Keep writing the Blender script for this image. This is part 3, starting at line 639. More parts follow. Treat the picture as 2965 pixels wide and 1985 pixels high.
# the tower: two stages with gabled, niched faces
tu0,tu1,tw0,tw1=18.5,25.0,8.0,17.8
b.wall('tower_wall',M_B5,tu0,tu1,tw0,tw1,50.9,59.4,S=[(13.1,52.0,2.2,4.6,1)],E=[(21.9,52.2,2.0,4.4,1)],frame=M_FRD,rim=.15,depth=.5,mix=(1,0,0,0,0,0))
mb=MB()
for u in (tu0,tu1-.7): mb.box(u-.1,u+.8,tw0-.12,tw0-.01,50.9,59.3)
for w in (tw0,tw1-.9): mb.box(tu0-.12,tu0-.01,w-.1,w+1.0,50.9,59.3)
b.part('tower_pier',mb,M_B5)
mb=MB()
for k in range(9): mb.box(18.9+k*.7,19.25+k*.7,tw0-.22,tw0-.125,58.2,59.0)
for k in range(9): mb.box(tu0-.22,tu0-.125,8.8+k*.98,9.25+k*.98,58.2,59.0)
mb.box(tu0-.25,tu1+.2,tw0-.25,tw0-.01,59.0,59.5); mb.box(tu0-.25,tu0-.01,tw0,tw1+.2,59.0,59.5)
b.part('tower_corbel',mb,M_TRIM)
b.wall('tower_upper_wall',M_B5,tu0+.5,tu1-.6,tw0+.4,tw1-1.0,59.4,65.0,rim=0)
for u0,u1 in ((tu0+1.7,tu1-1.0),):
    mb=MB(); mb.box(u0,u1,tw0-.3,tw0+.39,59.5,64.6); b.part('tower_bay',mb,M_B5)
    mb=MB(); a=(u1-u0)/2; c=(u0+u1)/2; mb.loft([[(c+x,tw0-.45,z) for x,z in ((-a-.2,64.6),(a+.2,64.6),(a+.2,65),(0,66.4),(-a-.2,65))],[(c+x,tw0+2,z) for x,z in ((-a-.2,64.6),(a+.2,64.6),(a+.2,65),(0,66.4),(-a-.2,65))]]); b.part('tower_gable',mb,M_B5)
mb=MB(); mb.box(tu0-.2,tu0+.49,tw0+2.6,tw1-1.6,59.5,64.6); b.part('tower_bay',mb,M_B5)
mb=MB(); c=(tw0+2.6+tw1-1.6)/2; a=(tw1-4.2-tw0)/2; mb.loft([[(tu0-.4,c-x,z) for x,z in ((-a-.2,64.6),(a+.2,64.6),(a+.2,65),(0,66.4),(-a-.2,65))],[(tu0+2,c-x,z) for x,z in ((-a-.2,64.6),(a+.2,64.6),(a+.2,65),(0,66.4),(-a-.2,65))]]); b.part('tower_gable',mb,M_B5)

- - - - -

> _EXERCISE_:
Write the listing out again, exactly as shown above.

> _CORRECT OUTPUT_:
Keep writing the Blender script for this image. This is part 3, starting at line 639. More parts follow. Treat the picture as 2965 pixels wide and 1985 pixels high.
# the tower: two stages with gabled, niched faces
tu0,tu1,tw0,tw1=18.5,25.0,8.0,17.8
b.wall('tower_wall',M_B5,tu0,tu1,tw0,tw1,50.9,59.4,S=[(13.1,52.0,2.2,4.6,1)],E=[(21.9,52.2,2.0,4.4,1)],frame=M_FRD,rim=.15,depth=.5,mix=(1,0,0,0,0,0))
mb=MB()
for u in (tu0,tu1-.7): mb.box(u-.1,u+.8,tw0-.12,tw0-.01,50.9,59.3)
for w in (tw0,tw1-.9): mb.box(tu0-.12,tu0-.01,w-.1,w+1.0,50.9,59.3)
b.part('tower_pier',mb,M_B5)
mb=MB()
for k in range(9): mb.box(18.9+k*.7,19.25+k*.7,tw0-.22,tw0-.125,58.2,59.0)
for k in range(9): mb.box(tu0-.22,tu0-.125,8.8+k*.98,9.25+k*.98,58.2,59.0)
mb.box(tu0-.25,tu1+.2,tw0-.25,tw0-.01,59.0,59.5); mb.box(tu0-.25,tu0-.01,tw0,tw1+.2,59.0,59.5)
b.part('tower_corbel',mb,M_TRIM)
b.wall('tower_upper_wall',M_B5,tu0+.5,tu1-.6,tw0+.4,tw1-1.0,59.4,65.0,rim=0)
for u0,u1 in ((tu0+1.7,tu1-1.0),):
    mb=MB(); mb.box(u0,u1,tw0-.3,tw0+.39,59.5,64.6); b.part('tower_bay',mb,M_B5)
    mb=MB(); a=(u1-u0)/2; c=(u0+u1)/2; mb.loft([[(c+x,tw0-.45,z) for x,z in ((-a-.2,64.6),(a+.2,64.6),(a+.2,65),(0,66.4),(-a-.2,65))],[(c+x,tw0+2,z) for x,z in ((-a-.2,64.6),(a+.2,64.6),(a+.2,65),(0,66.4),(-a-.2,65))]]); b.part('tower_gable',mb,M_B5)
mb=MB(); mb.box(tu0-.2,tu0+.49,tw0+2.6,tw1-1.6,59.5,64.6); b.part('tower_bay',mb,M_B5)
mb=MB(); c=(tw0+2.6+tw1-1.6)/2; a=(tw1-4.2-tw0)/2; mb.loft([[(tu0-.4,c-x,z) for x,z in ((-a-.2,64.6),(a+.2,64.6),(a+.2,65),(0,66.4),(-a-.2,65))],[(tu0+2,c-x,z) for x,z in ((-a-.2,64.6),(a+.2,64.6),(a+.2,65),(0,66.4),(-a-.2,65))]]); b.part('tower_gable',mb,M_B5)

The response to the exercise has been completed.